The feminist, human rights, peace, civil rights, and anti-psychiatry movements have been some of Millett's key causes. Her books were motivated by her activism, such as woman's rights and mental health reform, and several were autobiographical memoirs that explored her sexuality, mental health, and relationships. Mother Millett and The Loony Bin Trip, for instance, dealt with family issues and the times when she was involuntarily committed to a nursing home. Besides appearing in a number of documentaries, she produced Three Lives.

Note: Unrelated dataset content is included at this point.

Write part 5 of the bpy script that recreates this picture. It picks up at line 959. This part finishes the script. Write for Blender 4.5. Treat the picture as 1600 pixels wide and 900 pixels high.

In the 1960s and 1970s, Millett taught at Waseda University, Bryn Mawr College, Barnard College, and University of California, Berkeley.

Millett was raised in Minnesota and has spent most of her adult life in Manhattan and the Woman's Art Colony, which became the Millett Center for the Arts in 2012 that she established in Poughkeepsie, New York. Self-identified as bisexual, Millett was married to sculptor Fumio Yoshimura from 1965 to 1985 and had relationships with women, one of whom was the inspiration for her book Sita. She has continued to work as an activist, writer, and artist. Some of her later written works are The Politics of Cruelty (1994), about state-sanctioned torture in many countries, and a book about the relationship with her mother in Mother Millett (2001). Between 2011 and 2013, she has won the Lambda Pioneer Award for Literature, received Yoko Ono's Courage Award for the Arts, and was inducted into the National Women's Hall of Fame.